Some members of the House Natural Resources Committee said they had deep concerns about a broad debt restructuring, because as currently planned it would affect even general obligation bonds — those backed by Puerto Rico’s “good faith and credit” pledge. For years, this type of bond has been considered virtually default-proof — at least until Detroit went bankrupt, defaulted and dealt significant losses to holders of its general obligation bonds.
In Puerto Rico, general obligation bonds are given top priority by the Constitution. The island has struggled to keep paying that type of debt, even as it has defaulted on other bonds. But Mr. Weiss said that a $2 billion payment due on July 1 includes general obligation debt, and if Puerto Rico cannot pay, crisis will follow.
The restructuring regime that the Treasury envisions would prevent creditors from pursuing claims in a default, including on general obligation bonds.
But the 50 states have consistently managed to repay their general obligation bonds on time since 1933, when Arkansas was the last state to default on such bonds, and some lawmakers said allowing Puerto Rico to break its pledge would raise doubts about other states.
“If we rewrote the rules on Puerto Rico’s sovereign debt now, what would that do to the sovereign debts of the 50 states?” asked Representative Thomas McClintock, Republican of California. He said the states could now borrow at low and affordable interest rates because investors know it is next to impossible for them to default on general obligation debt.
“I’m afraid the credit markets are going to say, ‘Wait a second. If they can do that to the Puerto Rican debt, they can do that for California and Illinois and New York,’ ” Mr. McClintock said. “And markets will respond to that by assessing this additional risk, and increasing interest costs to reflect that risk. That could sink a state like California.”

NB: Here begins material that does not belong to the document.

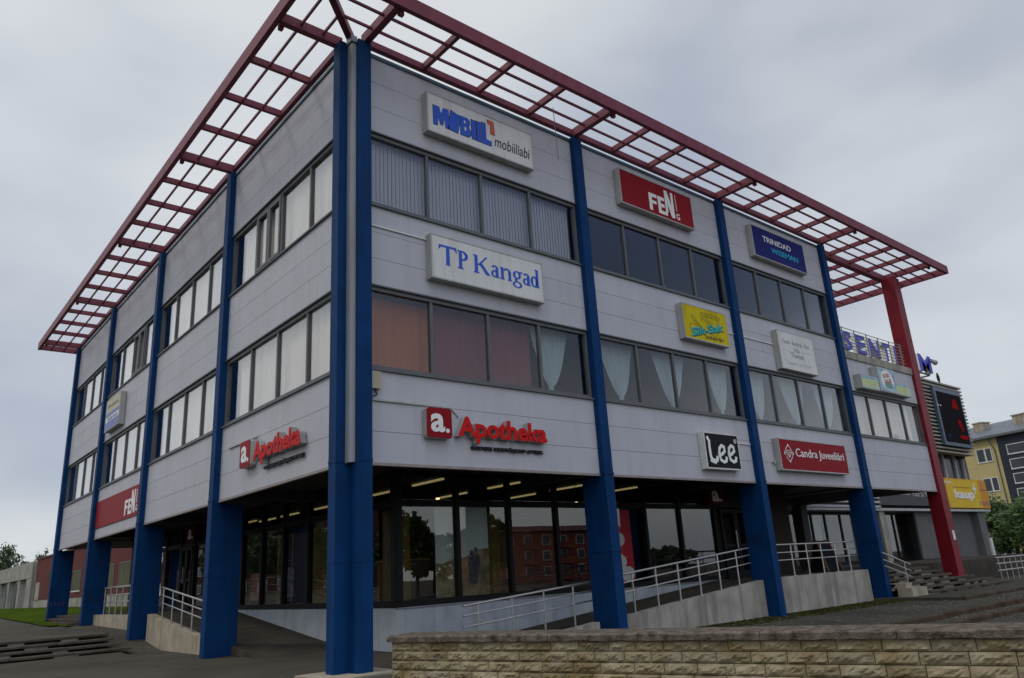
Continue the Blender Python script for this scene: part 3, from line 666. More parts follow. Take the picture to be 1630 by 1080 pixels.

Mr. Weiss said the Treasury had analyzed the issues carefully and concluded that the markets already understood that a broad debt restructuring for Puerto Rico was necessary, and had priced it into what investors were willing to pay for Puerto Rican bonds; the prices of the states’ bonds had not tumbled as a result of Puerto Rico’s troubles.
But Mr. McClintock said he still believed the markets would punish the states if Puerto Rico got an easy way out and called the Treasury’s restructuring proposals “reckless.”
Other lawmakers said they wanted to know which obligations would have priority in the coming debt restructuring: the pensions due to Puerto Rico’s government retirees, or the principal and interest payments due to Puerto Rico’s bondholders.
Mr. Weiss said it was not the Treasury’s view that public pensions “should be prioritized above everything.”
“But I do need to say, these pensions are completely unfunded, and we are deeply concerned that they be protected,” he said, adding that the pension system on the island had only about 2 cents for every dollar of benefits it was supposed to pay to roughly 330,000 retirees. “That is a completely unheard-of funding ratio.”
The New York Times, citing a draft of a broad plan being put forward by the Treasury, reported on Thursday that the plan would put pension payments to retirees ahead of payments to bondholders.
The committee chairman, Rob Bishop, a Utah Republican, asked Mr. Weiss if, given the gravity of the situation, the Treasury thought there were “any sacred cows” that should be a part of the negotiations. “Is anything so sacrosanct that it cannot be discussed by any kind of oversight board or institution seeking a solution?” Mr. Bishop asked.
“I would not want to put at risk the payments that are due to pensioners,” Mr. Weiss said. “Fundamentally, we think that this has required enormous sacrifice on the part of the people of Puerto Rico, and that all of us who are part of the solution should work in an open-minded way to construct something.”
The Treasury also wants Puerto Rico to have an oversight board, to monitor its budgeting and fiscal planning and make sure it issues truthful financial statements on schedule. Mr. Weiss said the two provisions — for a restructuring regime and for an oversight board — were both essential.